Die Idee die Extreme zu meiden ist jedoch nicht unbedingt mit dem Mittelmaß gleichzusetzen. Im Buddhismus ist diese Aufforderung zwar volkstümlich, aber zugleich heißt es, dass dies ein Weg ist, den sehr wenige gehen. Es geht nicht darum gehorsam zu sein, sondern die Polarität von Liebe und Hass, gut und böse, richtig und falsch zu überwinden. Das ist schon sehr esoterisch, im eigentlichen Sinne des Wortes, dass es auf einen engen Kreis von Menschen begrenzt ist. Entsprechend selten ist es natürlich auch im Osten.

Die Idee dahinter ist allerdings nicht lauwarm zu sein, sondern beide Seiten erst einmal anzuhören und verstehen zu wollen. Wir sind oft festgelegt und meinen dann, es sei schon besonders originell bei allem dagegen zu sein, doch das ist sehr vorhersehbar. Kennt man ein Thema, für oder gegen das jemand ist, kennt man oft auch schon alle anderen. Wenn man die besten Argumente beider Seiten hört, kann es vorkommen, dass man sich nicht entscheiden kann, weil man findet, beide Seiten hätten gute (oder schlechte) Argumente.

Das ist keine Entscheidungsschwäche, sondern die Fähigkeit die Spannung der Ungewissheit auszuhalten. Man weiß es gerade nicht, kennt sich noch nicht genug aus, vielleicht interessiert es einen auch nicht, sich da tiefer einzugraben. Aber das muss man ja auch nicht. Für manche ist das schwer zu ertragen. Die brauchen eine klare und feste Meinung und weil sie oft unsicherer sind, als sie selbst wissen, müssen alle anderen ihre Meinung teilen.

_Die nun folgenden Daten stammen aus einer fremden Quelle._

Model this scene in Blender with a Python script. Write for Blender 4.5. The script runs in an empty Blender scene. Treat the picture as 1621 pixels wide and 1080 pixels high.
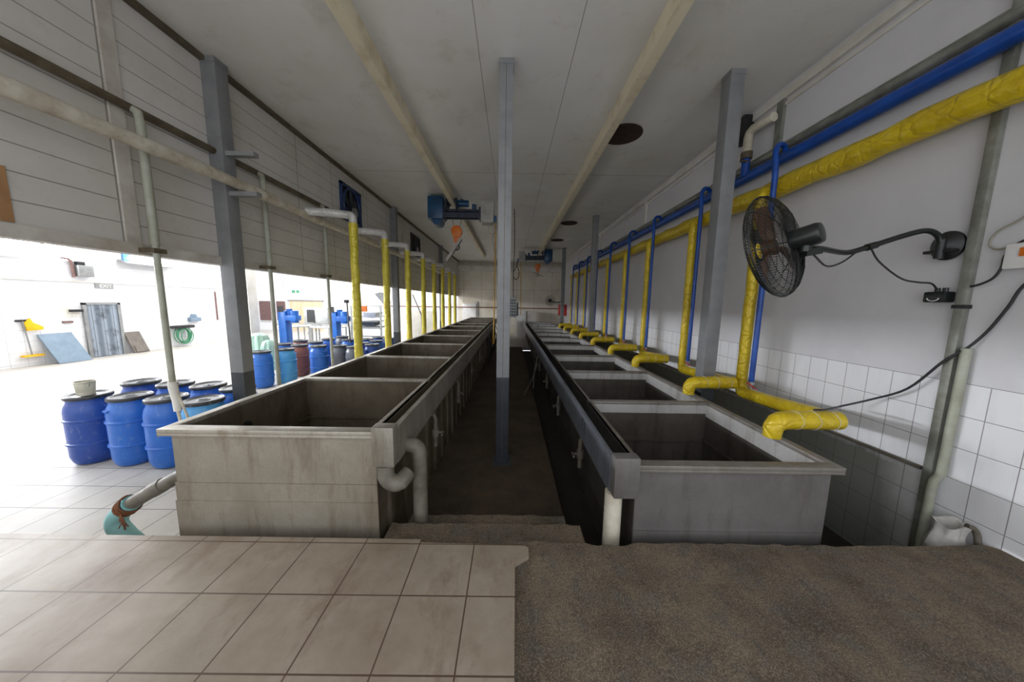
import bpy, bmesh, math, random
from mathutils import Vector, Matrix
random.seed(7)
PI = math.pi
scene = bpy.context.scene
COL = scene.collection
F0 = -0.45          # level of the big hall floor; the tiled platform the photographer stands on is z = 0
CEIL = 3.91

# ------------------------------------------------------------------ materials
def srgb(r, g, b):
    f = lambda c: (c / 12.92 if c <= 0.04045 else ((c + 0.055) / 1.055) ** 2.4)
    return (f(r / 255), f(g / 255), f(b / 255), 1)

class NT:
    def __init__(self, name):
        self.m = bpy.data.materials.new(name); self.m.use_nodes = True
        self.t = self.m.node_tree; self.b = self.t.nodes['Principled BSDF']
    def n(self, typ, **kw):
        nd = self.t.nodes.new(typ)
        for k, v in kw.items(): setattr(nd, k, v)
        return nd
    def l(self, a, b): self.t.links.new(a, b)
    def val(self, sock, v):
        if hasattr(v, 'links'): self.l(v, sock)
        else: sock.default_value = v
    def math(self, op, a, b=0.0, c=0.0):
        nd = self.n('ShaderNodeMath', operation=op)
        for i, v in enumerate((a, b, c)): self.val(nd.inputs[i], v)
        return nd.outputs[0]
    def mix(self, f, a, b):
        nd = self.n('ShaderNodeMix', data_type='RGBA')
        self.val(nd.inputs[0], f); self.val(nd.inputs[6], a); self.val(nd.inputs[7], b)
        return nd.outputs[2]
    def pos(self):
        g = self.n('ShaderNodeNewGeometry'); s = self.n('ShaderNodeSeparateXYZ')
        self.l(g.outputs['Position'], s.inputs[0]); return g.outputs['Position'], s.outputs
    def noise(self, vec, scale, detail=5, rough=.6, stretch=None):
        if stretch:
            mp = self.n('ShaderNodeMapping'); self.l(vec, mp.inputs[0]); mp.inputs['Scale'].default_value = stretch; vec = mp.outputs[0]
        nd = self.n('ShaderNodeTexNoise'); self.l(vec, nd.inputs['Vector'])
        nd.inputs['Scale'].default_value = scale; nd.inputs['Detail'].default_value = detail; nd.inputs['Roughness'].default_value = rough
        return nd.outputs[0]
    def ramp(self, f, lo, hi):
        nd = self.n('ShaderNodeMapRange'); self.val(nd.inputs[0], f); nd.inputs[1].default_value = lo; nd.inputs[2].default_value = hi
        nd.clamp = True; return nd.outputs[0]
    def lines(self, coord, origin, pitch, half):
        # 1 on a line every pitch metres
        a = self.math('SUBTRACT', coord, origin - pitch * 200)
        a = self.math('MODULO', a, pitch)
        a = self.math('MINIMUM', a, self.math('SUBTRACT', pitch, a))
        return self.math('LESS_THAN', a, half)
    def line_at(self, coord, x, half):
        return self.math('LESS_THAN', self.math('ABSOLUTE', self.math('SUBTRACT', coord, x)), half)
    def bump(self, h, strength=.2, dist=.01):
        nd = self.n('ShaderNodeBump'); nd.inputs['Strength'].default_value = strength; nd.inputs['Distance'].default_value = dist
        self.l(h, nd.inputs['Height']); self.l(nd.outputs[0], self.b.inputs['Normal'])
    def out(self, col, rough=.5, metal=0.0):
        self.val(self.b.inputs['Base Color'], col); self.val(self.b.inputs['Roughness'], rough); self.val(self.b.inputs['Metallic'], metal)
        return self.m

def simple(name, c1, c2=None, rough=.5, metal=0, scale=6, lo=.35, hi=.7, bump=0, stretch=None, bscale=None):
    k = NT(name); p, s = k.pos()
    if c2 is None: c2 = tuple(v * .8 for v in c1[:3]) + (1,)
    nz = k.noise(p, scale, stretch=stretch)
    col = k.mix(k.ramp(nz, lo, hi), c1, c2)
    if bump: k.bump(k.noise(p, bscale or scale * 6), bump, .004)
    return k.out(col, rough, metal)

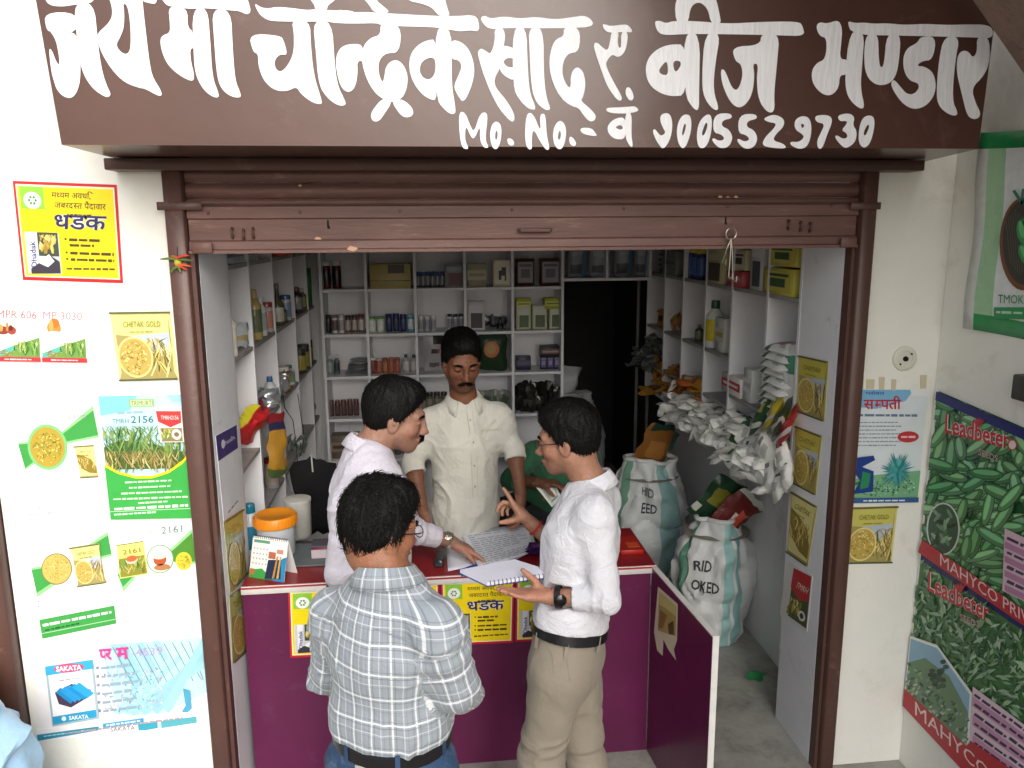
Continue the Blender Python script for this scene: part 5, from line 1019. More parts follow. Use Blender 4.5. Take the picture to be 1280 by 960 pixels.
# ================================================================ sacks on the floor
def sack(name, base, rad, h, c, label, open_=True, seed=1, bands=(), texts=(), slump=.0, cap=None):
    e = empty(name, base); tag(e, label, 'sack'); q = MB(); n, m_ = 72, 52; vs = []; fs = []; cs = []
    for j in range(m_+1):
        t = j/m_; rr = rad*(.80+.34*math.sin(math.pi*min(1, t*.95+.06))-(.20*max(0, t-.75)/.25))
        if open_ and t > .93: rr += rad*.12*(t-.93)/.07
        for i in range(n): a = 2*math.pi*i/n; vs.append((rr*math.cos(a)*(1.06), rr*math.sin(a)*.9, h*t+slump*math.sin(a)*t*t))
    V = np.array(vs); k = V*np.array([7, 7, 4.5])+seed*5; rad_n = V[:, :2]/np.maximum(np.linalg.norm(V[:, :2], axis=1, keepdims=True), 1e-5)
    dsp = NZ(k)*.038+NZ(k*2.7)*.014+np.abs(NZ2(k*1.6))*-.035-np.clip(.16-np.abs(NZ(k*1.1+9)), 0, 1)*.14+NZ2(k*6)*.006; V[:, :2] += rad_n*dsp[:, None]; V[:, 2] += NZ2(k*1.1)*.02*(V[:, 2]/h)**2; V[:, 2] = np.maximum(V[:, 2], 0)
    for j in range(m_):
        for i in range(n):
            fs.append((j*n+i, j*n+(i+1) % n, (j+1)*n+(i+1) % n, (j+1)*n+i)); col = c; th = 360*i/n
            for a0, a1, cc in bands:
                if a0 <= th <= a1: col = cc
            cs.append(lin(col))
    q.mesh(V, fs, cs, True); WOV = mat('woven_sack', vcol=True, rough=.5, noise=.12, nscale=12, bump=.5, bscale=16, dirt=('#8b8a80', 6, .6, .9))
    o = q.build('sack_cloth', WOV, e); md = o.modifiers.new('thickness', 'SOLIDIFY'); md.thickness = .004
    # top: rolled rim or a tied/filled closing
    q = MB(); a0 = vs; rim = V[m_*n:(m_+1)*n]; q.tube([tuple(p) for p in rim], .012, 6, lin(c), closed=True); q.build('rolled_rim', WOV, e)
    q = MB(); k = 12
    fillz = h*.86; vs2 = [(0, 0, fillz+rad*.15)]+[(rad*.92*math.cos(2*math.pi*i/24), rad*.8*math.sin(2*math.pi*i/24), fillz) for i in range(24)]
    q.mesh(vs2, [(0, 1+i, 1+(i+1) % 24) for i in range(24)], lin(cap or '#8a8478'), True); q.build('contents', PRINT_M, e)
    # print wrapped round the cloth
    from mathutils.bvhtree import BVHTree
    bvh = BVHTree.FromPolygons([tuple(p) for p in V], fs)
    for s, th0, th1, z0, hh, cc in texts:
        TV, TF = text_shape(s, .02)
        if not TV: continue
        x0 = min(p[0] for p in TV); x1 = max(p[0] for p in TV); y0 = min(p[1] for p in TV); y1 = max(p[1] for p in TV); out = []
        for p_ in TV:
            th = math.radians(th0+(th1-th0)*(p_[0]-x0)/(x1-x0)); z = z0+hh*(p_[1]-y0)/(y1-y0); d_ = Vector((math.cos(th), math.sin(th), 0))
            hit = bvh.ray_cast(Vector((0, 0, z))+d_*1.0, -d_)[0]
            out.append(hit+d_*.008 if hit else d_*rad+Vector((0, 0, z)))
        q = MB(); q.mesh(out, TF, lin(cc)); q.build('sack_print', PRINT_M, e)
    return e
sack('sack', (1.52, 1.12, 0), .195, .70, '#dcdedd', 'nearer white and teal woven sack on the floor, stuffed with printed bags', seed=2, bands=[(264, 276, '#9cc6c3'), (283, 298, '#8fbdbb'), (190, 204, '#5f8f78')], texts=[('RID', 215, 243, .43, .055, '#3a3d42'), ('OKED', 215, 256, .33, .055, '#3a3d42'), ('HYBRID PADDY SEED', 301, 302, .1, .4, '#3f7a78')][:2])
sack('sack', (1.36, 1.86, 0), .20, .80, '#d6dada', 'farther white and teal woven sack leaning behind the counter, amber bags in its mouth', seed=5, bands=[(272, 300, '#8fb5b3'), (192, 206, '#6f9a86')], texts=[('EED', 240, 268, .50, .06, '#42464a'), ('HID', 236, 262, .60, .05, '#6a6f72')])
sack('sack', (1.02, 3.05, 0), .26, .98, '#a9aaae', 'big plain white sack in the dark back store', seed=8, cap='#b9b9bc')
sack('sack', (.98, 2.25, 0), .22, .50, '#5f6e86', 'low blue grey sack behind the counter at the back', seed=9, cap='#8a8f9a')
q = MB(); V, fs, cs = pouch_mesh(.32, .30, .20, '#c9cace', 210, crum=.012); q.mesh(V, fs, cs, True); o = q.build('polythene_bundle', FILM, loc=(.99, 3.0, 1.06)); o.rotation_euler = (.3, .1, .3); tag(o, 'pale polythene bundle on top of the big white sack', 'bundle')
# bags sticking out of the sacks
def sb_(x, y, z, rx, ry, rz, s, c, st, label): put(pouch(('sb', label), .20, .30, .06, c, st, FILM, .010), 'seed_bag', (x, y, z), (rx, ry, rz), label, 'bag', None, s)
sb_(1.50, 1.08, .79, .35, .55, .1, 1.0, '#20402a', [(.25, .35, .8, .7, '#7d7a2c'), (0, 0, 1, .06, '#c9c9c0'), (.05, .1, .3, .2, '#c4c8c0')], 'dark green seed bag sticking out of the nearer sack')
sb_(1.58, 1.03, .73, .3, .75, .15, .95, '#6a201e', [(.55, .2, .9, .6, '#c9543a'), (.4, .3, .55, .5, '#e0d4c8'), (0, .92, 1, 1, '#c9c9c0')], 'dark red seed bag beside the green one in the nearer sack')
sb_(1.63, 1.12, .84, .1, .2, .6, .7, '#c9cac6', [(.2, .4, .8, .5, '#8a8c88')], 'white bag top showing behind the green bag in the nearer sack')
sb_(1.38, 1.84, .88, .3, .2, .2, 1.05, '#8a5a26', [(.1, .82, 1, 1, '#1f3a2c'), (.3, .3, .7, .6, '#a8743a')], 'amber seed bag with dark green head in the farther sack')
sb_(1.45, 1.92, .84, .2, .5, .5, .9, '#3a6a4a', [(.2, .4, .8, .6, '#8fa08a')], 'green bag deeper in the farther sack')
# green scrap at the foot of the cheek
a = P(962, 855, x=1.60); put(pouch('gs', .09, .06, .03, '#1f7a44', None, FILM, .01), 'plastic_scrap', (1.56, .62, .04), (.5, .3, .3), 'small green plastic scrap on the floor at the foot of the right wall', 'scrap')
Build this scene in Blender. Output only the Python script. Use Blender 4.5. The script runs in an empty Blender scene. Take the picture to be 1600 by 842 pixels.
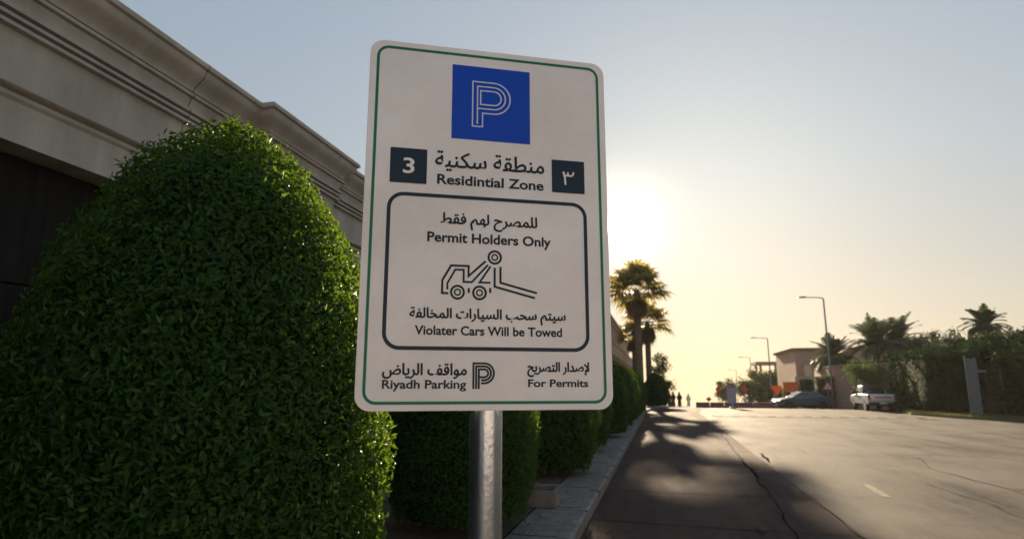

Was akademisch klingt, kennen wir von Diskussionen über Corona und den Russland/Ukraine Konflikt, da hat es tiefe Verwerfungen im engsten Umfeld gegeben. Selbst wenn man die Argumente beider Seiten nachvollziehen kann, kann man sich privat für eine der Seiten entscheiden, dreht aber nicht durch, wenn ein anderer Mensch aus dem nahen Umfeld sich anders entscheidet. Das ist eine der Schattenseiten der Unterwerfung unter das Ich-Ideal, man wird entweder vollkommen gleichgültig (außer, wenn die eigene Komfortzone angekratzt ist) oder intolerant. Wenn ich großartig bin, ist die Ablehnung eines Teilbereichs gleichbedeutend mit der Ablehnung meiner ganzen Person.

Die graugoldene Mitte schimmert für diese Menschen mehr ins Grau und erscheint ihnen völlig unattraktiv, aber wenn wir den Trend in Richtung Narzissmus wieder zurückdrehen oder überwinden wollen, brauchen wir einen neuen großen Identifikationsraum. Der Fortschrittsoptimismus der frühen 70er war ja etwas, was sich gut anfühlte. Nahezu alles was das Ich einhegt haben wir verworfen, aber wenn man begreift, dass Narzissmus die kompensatorische Antwort eines Ichs ist, was verunsichert ist, wissen wir auch, was uns fehlt. Gliedert man sich dann wieder in die graugoldene Mitte ein, triumphiert man vielleicht nicht über alle anderen, aber man hat es auch nicht mehr nötig.